第百四十四圖版 百舌鳥耳原北陵
【參道】御陵參道は高野鐵道堺東驛の南踏切を東方に進んで更らに北へ折れ、東に曲ればやがて正面に達する。正面には拜所があり、左右に風致林がある。【規模】御陵の總面積一萬一千七百十八坪を有し、其規模環隍を廻した二段山作の前方後圓で、南方を正面とし、前方の徑八十二間、幅六十三間、高さ四十五尺餘、後圓の徑四十七間、高さ四十六尺を有し、環隍は周圍四百四十七間、滿水時の水深十尺、其御下賜水は附近田畑三町步の灌漑用に充用されてゐる。(陵墓誌)

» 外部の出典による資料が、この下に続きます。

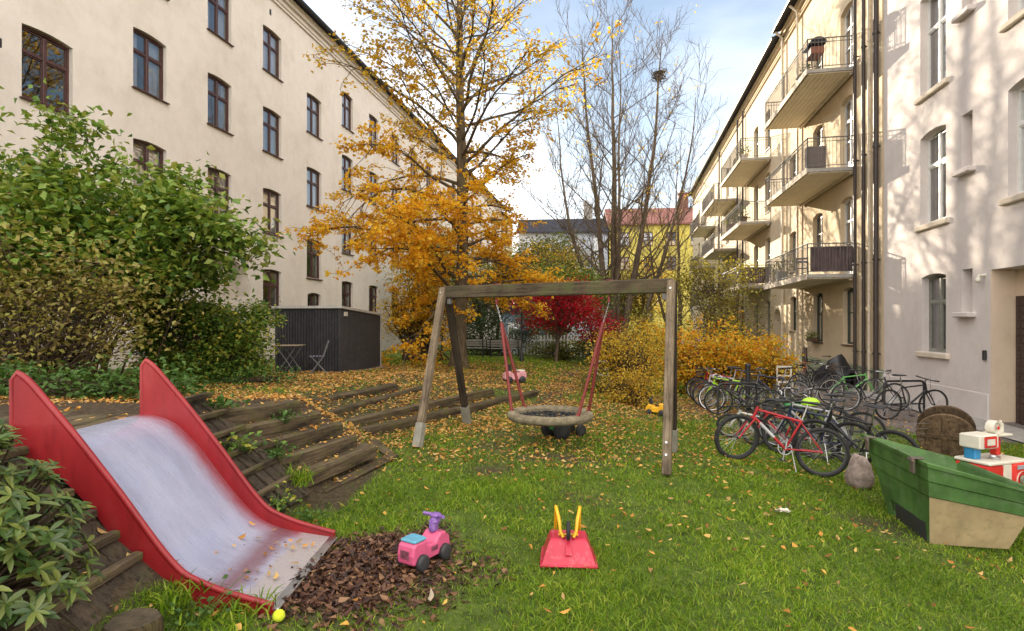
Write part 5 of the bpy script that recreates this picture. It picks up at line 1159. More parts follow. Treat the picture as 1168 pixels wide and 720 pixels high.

【陪塚】陪塚は東方に二箇所あり、一を鈴山、一を天王といふ。鈴山は前方部の東南方に位し、六畝二十一步、天王は鈴山の東北に存し、反別二十六步を有し共に圓墳である。(陵墓誌)德川時代に於ける御陵の規模は山の惣廻り二百三十間、東側七十六間、西側八十間、南側五十七間、北側二十八間、南山(前方)の高さ水際より七間三尺五寸、北山(後方)の高さ同じく七間一尺五寸、中程(前方後圓兩部の境)の高さ同じく五間一尺を有し、南峯(前方)の馬踏東西十二間、北峯(後圓)の馬踏東西九間、南北十間半であつた。御廟所(御所在)は北山(後圓)の乾の方にあつて窪みは東西四間半、南北五間半、深さ一間餘で、直徑五間、周圍十九間の間は竹垣を廻し、環隍の幅は南十四間、北十八間、堤は東西八十二間であつた。(元祿八年改堺手鑑)當時御所在附近に於て東西四間半、南北五間が間は約一間ばかり低下して石の唐櫃(石廓か)石棺が露出し、石棺内部には一物も留めなかつたが、其蓋石は長さ一丈五寸、厚さ八寸であつた。(全堺詳志)【修復事業】元治元年世論に刺戟せられて修復を奉仕し、同二年には勤番が定められ、其奉仕の規約さへ定められた。(深井文書)【明治以降の取扱】明治以後宮内省、堺縣、大鳥郡、大阪府の管轄を經て再び宮内省諸陵寮の管轄に歸し、陵墓守長、同守部が置かれ、數度の修理を經て今日に至つた。大正六年五月八日東宮裕仁親王(今上天皇)同十一年十一月三十日皇后(皇太后)が何れも御參拜あらせられた。昭和四年六月堺市より仁德、履中の二帝陵と共に御陵奉賛會を組織し、其愨德を偲ぶこととした。